FRANKFORT, Ky. (AP) - About 20 years ago, a distribution company went out of business and Russell Webber lost his job, forcing him to rely on unemployment benefits until he could find something else.
Now, as a Republican member of the Kentucky legislature, Webber has sponsored a bill to cut those unemployment benefits, reducing the weekly rate and shortening the amount of time people can receive them.
Webber, who says he now works as a state lawmaker full time, said the changes will encourage people to find work faster. While Webber said he found work within a month, the average person on unemployment in Kentucky receives benefits for almost five months. That is among the longest duration in the region, according to Katie Houghlin, director of the Kentucky Division of Unemployment Insurance.
Kentucky’s unemployment rate in December was 4.4 percent, the eighth-highest of all the states, according to the U.S. Bureau of Labor Statistics. Kentucky has at least 120,000 job openings, according to Alex Englen, spokeswoman for the Kentucky Education and Workforce Development Cabinet.
Webber’s proposal would cut unemployment benefits to 1.05 percent of a worker’s total base wages, down from 1.32 percent. Benefits would stop after 20 weeks instead of 26 weeks. State officials could increase that cap back to 26 weeks during an economic recession.
But people would get more money for the first five weeks of their unemployment. After that, payments would decrease the longer a person stays unemployed.

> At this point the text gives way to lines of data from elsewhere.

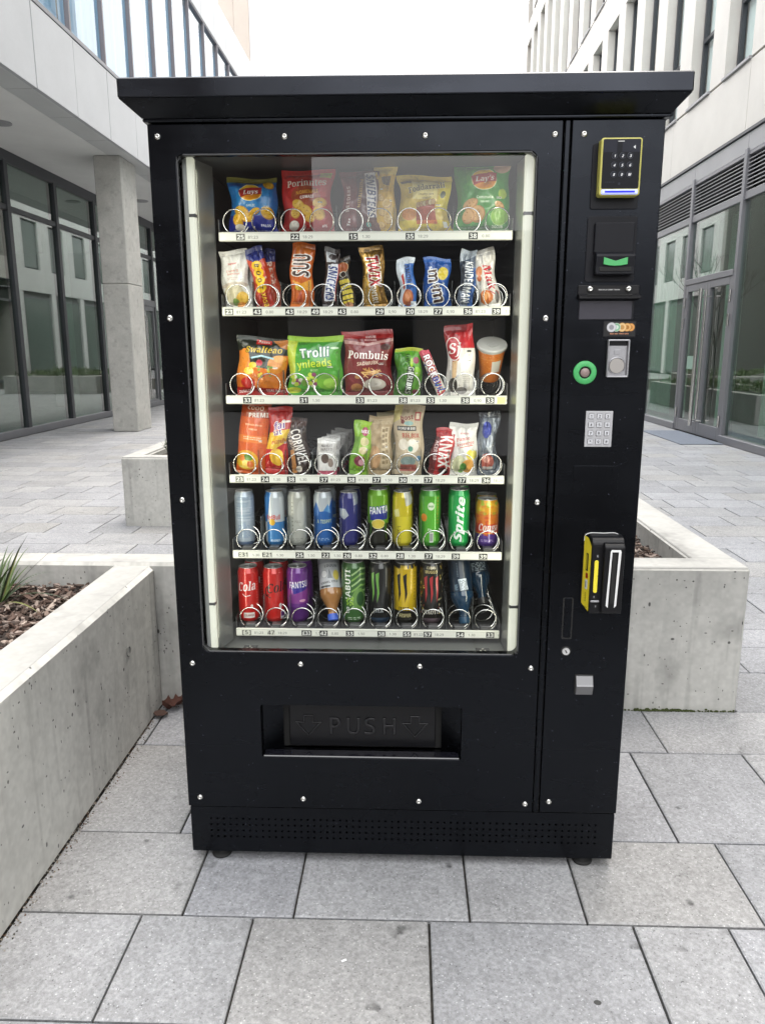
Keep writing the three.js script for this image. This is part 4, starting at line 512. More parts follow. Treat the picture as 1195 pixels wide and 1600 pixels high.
    const u = new THREE.Shape(); [[0.4815, 0.752], [0.4865, 0.747], [0.4895, 0.883], [0.5045, 0.883], [0.501, 0.747], [0.506, 0.752], [0.5105, 0.884], [0.5085, 0.8885], [0.488, 0.8885], [0.4855, 0.884]].forEach((p, i) => (i ? u.lineTo(...p) : u.moveTo(...p))); P('slot_outline', plate(u, 0.0588, 0.0603, 0.0004, 3), M.whitePlastic, plateT); P('card_slot', box(0.4915, 0.5, 0.757, 0.879, 0.0586, 0.0593, 0.0003), M.rubber, plateT);
    P('chip_shelf', box(0.4485, 0.469, 0.756, 0.7605, 0.043, 0.0485, 0.001), M.silver, plateT); const it = canv(64, 160, (c) => { fillc(c, '#0e0e10'); tx(c, 'M', 0.45, 0.12, 0.16, '#b9b9bd'); tx(c, 'R', 0.45, 0.6, 0.15, '#b9b9bd'); tx(c, 'U', 0.55, 0.88, 0.15, '#b9b9bd'); }); for (const [x, y, v] of [[0.4605, 0.869, 0.88], [0.4575, 0.7685, 0.4], [0.4615, 0.7455, 0.12]]) { const g = new THREE.PlaneGeometry(0.009, 0.0085), q = g.attributes.uv; for (let i = 0; i < 4; i++) q.setY(i, v - 0.09 + q.getY(i) * 0.18); g.translate(x, y, 0.0442); P('print', g, std({ map: it, roughness: 0.4 }), plateT); } }
}
// ----- shelves: tray, price rail, spirals, dividers -----
const ROW = [1.621, 1.447, 1.2325, 1.031, 0.83, 0.614], LANE = (i) => -0.407 + 0.07 * i;
{
  const wireGeo = (() => { const pts = [], r = 0.0285; for (let i = 0; i <= 40; i++) { const a = -Math.PI / 2 - 0.5 + i / 40 * 6.0; pts.push(new THREE.Vector3(r * Math.cos(a), r * Math.sin(a), -0.138 - 0.004 * i / 40)); } const a0 = -Math.PI / 2 - 0.5 + 6.0; for (let i = 1; i <= 168; i++) { const a = a0 + i / 24 * Math.PI * 2; pts.push(new THREE.Vector3(r * Math.cos(a), r * Math.sin(a), -0.142 - i / 24 * 0.062)); } return new THREE.TubeGeometry(new THREE.CatmullRomCurve3(pts), 420, 0.00155, 6); })();
  const wireM = wireGeo.clone(); wireM.scale(-1, 1, 1); { const ix = wireM.index.array; for (let i = 0; i < ix.length; i += 3) { const t = ix[i]; ix[i] = ix[i + 1]; ix[i + 1] = t; } wireM.computeVertexNormals(); }
  const nums = [['25:.075:g', '22:.262', '15:.461', '35:.654', '38:.867'], ['23:.025:g', '43:.124', '43:.237', '49:.327', '43:.42', '29:.551', '20:.656', '27:.752', '36:.855', '39:.953'], ['33:.077', '31:.28', '33:.48', '38:.633', '33:.73', '38:.853', '33:.94'], ['23:.038:g', '24:.131', '38:.227', '37:.346', '38:.447', '37:.538', '30:.634', '37:.725', '37:.847', '36:.934'], ['E31:.04:w', 'E21:.13:w', '25:.251', '22:.348', '26:.428', '32:.524', '28:.625', '37:.73', '39:.83', '39:.931'], ['[5]:.04:w', '47:.134:w', '£33:.27', '42:.335', '33:.435', '38:.555', '55:.652', '57:.73', '54:.853', '33:.966']];
  ROW.forEach((y, r) => {
    const tray = part('shelf_tray', muv(merge([cb(-0.444, 0.2575, y - 0.014, y - 0.005, -0.62, -0.1335, 0.001), cb(-0.446, -0.4435, y - 0.018, y + 0.03, -0.62, -0.134, 0.0005), cb(0.257, 0.2595, y - 0.018, y + 0.03, -0.62, -0.134, 0.0005)])), M.tray, machine);
    const rail = canv(1400, 48, (c) => { fillc(c, '#e4e4da'); fillc(c, '#cdcdc3', 0, 0.0, 1, 0.12); fillc(c, '#c2c2b8', 0, 0.9, 1, 0.1); fillc(c, '#cbcbc0', 0, 0.16, 1, 0.06); nums[r].forEach((e) => { const [n, x, k] = e.split(':'), X = +x, w = 0.03 + (n.length > 2 ? 0.008 : 0); if (k === 'w') { fillc(c, '#cfcfc4', X - w / 2, 0.2, w, 0.66); tx(c, n, X, 0.54, 0.66, '#2a2a28', { f: 'monospace' }); } else { fillc(c, k === 'g' ? '#6c6c66' : '#20201f', X - w / 2, 0.2, w, 0.68); tx(c, n, X, 0.55, 0.66, '#f2f2ec', { mw: w * 0.86 }); } if (n !== '39' || r < 4) { fillc(c, '#e4e4da', X + w / 2 + 0.006, 0.22, 0.044, 0.64); tx(c, pick(['0,90', '1.30', '81:23', '0.80', '18:29', '1.50']), X + w / 2 + 0.028, 0.55, 0.42, '#6d6d66', { thin: true, mw: 0.036 }); } }); if (r === 2) fillc(c, '#dfe08e', 0.965, 0.15, 0.03, 0.75); });
    const g = cb(-0.4445, 0.258, y - 0.0215, y + 0.0005, -0.133, -0.1265, 0.0015), p = g.attributes.position, n = g.attributes.normal, u = new Float32Array(p.count * 2); for (let i = 0; i < p.count; i++) { const f = n.getZ(i) > 0.5; u[i * 2] = (p.getX(i) + 0.4445) / 0.7025; u[i * 2 + 1] = f ? (p.getY(i) - y + 0.0215) / 0.022 : 0.02; } g.setAttribute('uv', new THREE.BufferAttribute(u, 2)); part('price_rail', g, std({ map: rail, roughness: 0.34, metalness: 0.12 }), tray);
    const pairs = r === 0 ? [0, 2, 4, 6, 8] : r === 2 ? [0, 2, 4] : [];
    for (let i = 0; i < 10; i++) { part('spiral', pairs.some((a) => a + 1 === i) ? wireM : wireGeo, M.wire, tray, [LANE(i), y + 0.0255, 0]); if (i < 9 && !pairs.includes(i)) part('divider', box(LANE(i) + 0.0345, LANE(i) + 0.0355, y - 0.004, y + (r < 4 ? 0.062 : 0.085), -0.6, -0.148, 0.0003), M.divider, tray);
      if (r > 3) part('clip', muv(merge([cb(LANE(i) - 0.0125, LANE(i) + 0.0125, y - 0.004, y + 0.009, -0.1365, -0.1345, 0.0005), cb(LANE(i) - 0.0125, LANE(i) + 0.0125, y + 0.006, y + 0.009, -0.158, -0.137, 0.0005)])), M.clip, tray); }
  });
}

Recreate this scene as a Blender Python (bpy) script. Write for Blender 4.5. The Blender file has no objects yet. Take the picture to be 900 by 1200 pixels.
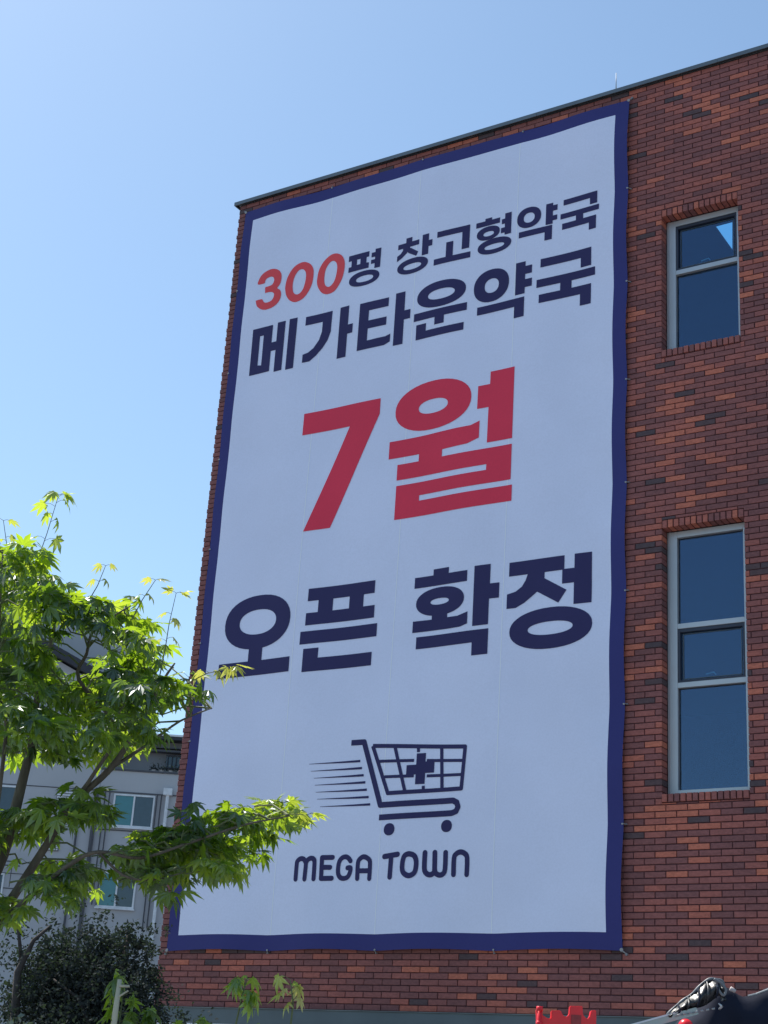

“We front load the bill to help folks as a buffer against that initial layoff. They’ve got additional money coming in, they’ve got five weeks to go through that process,” Webber said. “I think it’s a fair bill.”
House Bill 317 has the support of the Kentucky Chamber of Commerce, whose vice president of public affairs, Ashli Watts, called it “a carrot approach” to encouraging people to seek work.
That offended Democratic state Rep. Cherlynn Stevenson, who said her husband lost his job in the fall and had to receive unemployment benefits.
“I am offended that you make the assumption he needed a carrot dangled in front of him to find a new job. Believe me, this went nowhere near covering the costs that we normally would have,” she said. “This is trying to push people into taking a lesser job than they would be able to find otherwise.”
Houghlin said while people like Stevenson’s husband are the majority of people who receive unemployment benefits, “the statistics show that something is missing for our state.” She said people have 26 weeks of benefits available each year. If someone has intermittent layoffs, they can come in and out of the program as needed. But with people staying on the program for an average of 19 weeks, “there is nothing left if something were to happen again.”
“We’ve got to get people engaged more quickly,” she said.
Dustin Pugel, a policy analyst at the Kentucky Center for Economic Policy, said Kentuckians are not abusing unemployment benefits, as just one out of every five unemployed Kentuckian receives them. He said the bill amounts to a 20 percent cut in benefits.
“That is putting salt in the wounds of laid-off Kentuckians,” he said.